International court finds Jamaica violated rights of gays


SAN JUAN, Puerto Rico — An international tribunal has found that Jamaica’s government violated the rights of a gay man and a lesbian, according to a ruling released Wednesday, and activists say it could set a precedent in a region long known for legal harassment of the LGBT community.

The ruling was issued by the Inter-American Commission on Human Rights in September 2019, but the commission had kept it confidential until Wednesday.

“This is now the landmark LGBT human rights case for the entire Caribbean region,” said Human Dignity Trust, a U.K.-based legal organization that presented the case to the commission in 2011.

The trust represented Gareth Henry, who attorneys said is a gay man living as a refugee in Canada, and Simone Edwards, a lesbian they say was forced to flee Jamaica.

Henry sought asylum in Canada in 2008 after facing police brutality and repeated attacks by homophobic gangs, including being chased by a mob of some 200 people who were chanting that gay people must be killed, according to the trust.

Edwards was shot several times outside her home in 2008 by people who tried to kill her and her two brothers, one of whom is also gay, attorneys said, adding that she lost one of her kidneys and part of her liver. She has since been granted asylum in Europe.

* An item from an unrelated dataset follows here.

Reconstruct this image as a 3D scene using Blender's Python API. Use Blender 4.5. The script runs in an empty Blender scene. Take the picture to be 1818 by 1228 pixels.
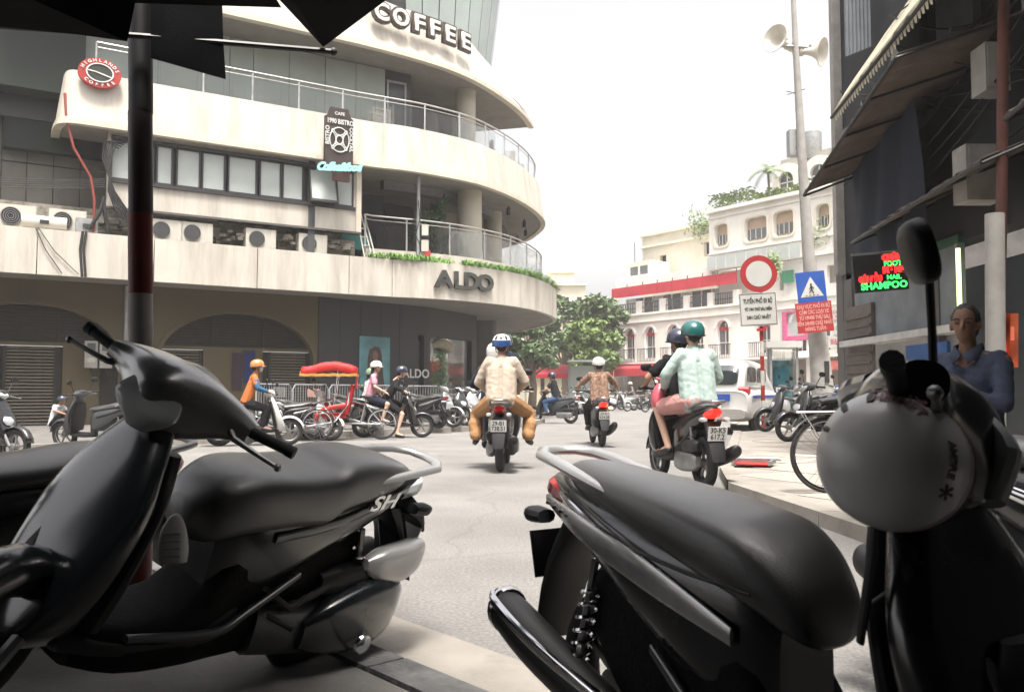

Activists hailed the decision of the commission, which is an autonomous body of the Organization of American States. It called on Jamaica’s government to provide full reparation, including economic compensation, but there’s been no response so far, Téa Braun, director of Human Dignity Trust, told The Associated Press.

She said Jamaica has not yet followed any of the commission’s other recommendations.

“We urge the Jamaican government to recognize the personal suffering of Gareth and Simone and to accelerate the repeal of these discriminatory laws,” she said.

A spokesperson for Jamaica’s government did not immediately return a request for comment.

Jamaica is one of nine nations across the Caribbean that still have laws prohibiting consensual, same-sex intimacy, according to the trust. These include Barbados, Dominica, Grenada, St. Lucia, St. Vincent and the Grenadines, St. Kitts and Nevis, and Antigua and Barbuda. The colonial-era laws call for penalties that range from 10 years to life in prison, with one including hard labor as well.

While the laws are rarely enforced, human rights organizations note that violence and harassment still exist in the Caribbean and that members of the LGBT community are frequently refused housing or employment.